Not Everything Can Be Too Big to Fail
There's a lot of loose talk about 'systemic' risk.
PETER J. WALLISON
There is a really bad idea circulating in the nation's capital. Of course, that's not surprising -- but when it's endorsed by the Treasury secretary, we'd better pay attention.
This week, Henry Paulson said in an interview with the Washington Post that he wants the Federal Reserve to be able to regulate and ultimately take over any failing financial institution that it considers crucial -- including hedge funds. This echoes a notion that has been endorsed by executives of some industry associations, that to prevent a recurrence of today's financial crisis it will be necessary to impose tough new regulations on financial institutions deemed "systemically significant."
If this approach were to be adopted in the panicked Washington of today, it would substantially change our financial system and guarantee -- rather than prevent -- future crises.
For starters, because the definition of a systemically significant institution is highly dependent on context, it's impossible to identify one in advance. Consider Drexel Burnham Lambert. When it failed in 1990 it was one of the largest securities firms in the United States, not much smaller in relation to the market at the time than Lehman Brothers was when it collapsed earlier this year. Yet Drexel's collapse, which happened when the market was functioning normally, did not put the financial system or the economy at risk.
On the other hand, when Germany's Herstatt Bank failed to meet its international payment obligations in the mid-1970s, that event caused a serious globalized payment-system crisis -- even though Herstatt itself would not have been on anyone's list of major financial institutions at the time.
And then there's Northern Rock in London. When it collapsed recently, the British government was forced to bail it out even though it was not considered significant before its depositors started to run. In fact, in today's fragile markets, almost any financial institution is systemically significant -- if what we mean by the term is that its collapse will stimulate fear about the stability of others.

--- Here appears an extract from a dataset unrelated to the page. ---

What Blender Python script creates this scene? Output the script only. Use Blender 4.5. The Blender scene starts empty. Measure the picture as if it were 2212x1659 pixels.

In short, predicting the true sources of systemic risk in advance of their actual failure is probably impossible. But even if it could be done, should we want to?
The answer is no. An institution designated as systemically significant, or "crucial," would be marked as too big to fail. After all, that's what such a designation means -- that the institution's failure must be avoided because of its potential impact on the economy or financial system. But once we designate a financial institution as too big to fail, and regulate it as such, a lot of unpleasant things follow.
First, we will have created "moral hazard" and impaired market discipline. The markets will understand that a loan to a systemically significant institution will carry less risk than a loan to an institution that does not have this status. Accordingly, systemically significant institutions will have an easier time raising funds than others, will pay lower rates and grow larger than others, and it will be able to take more risks because of the absence of market discipline.
This in a nutshell is the story of Fannie Mae and Freddie Mac. The two companies were implicitly backed by the U.S. government, which in practical terms meant that they would not be allowed to fail. As a result, they were able to borrow as much as they wanted and take risks with those funds that they couldn't have taken unless the markets believed -- correctly as it turned out -- that Uncle Sam would stand behind them.
Second, systemically significant institutions would suddenly have an unfair competitive edge that would warp the market. Why? Because their lower funding costs would make them more profitable than others, and enable them -- as it enabled Fannie and Freddie -- to drive competitors from any markets they enter.
The effect of designating certain companies as systemically significant would cause a consolidation of the industries in which they are located, with the systemically significant companies gobbling up those that couldn't survive, and others seeking mergers simply to claim designation as systemically significant or too big to fail.
Finally, the support voiced in Washington for the idea of regulating systemically significant financial institutions is based on the fundamental misperception that regulation can prevent them from taking the huge risks their protected status would permit. This New Deal notion should be discarded.
Exhibit A is the banking system, now mired in the worst financial crisis since the Great Depression -- even though it has always been the most heavily regulated. Exhibit B is the S&L debacle less than 20 years ago. Thousands of S&Ls and more than 1,500 commercial banks collapsed in another memorable regulatory failure.
It is completely inexplicable -- after the blindingly obvious failure of bank regulation -- that Washington (and European Union) policy makers would now want to spread regulation beyond banking and into other financial institutions, including hedge funds, brokerage houses and others that the government designates as systemically significant. This would give the government the opportunity to pick winners in each financial industry -- ultimately creating Fannies and Freddies everywhere. Among bad ideas, this one stands out.
Mr. Wallison is a senior fellow at the American Enterprise Institute.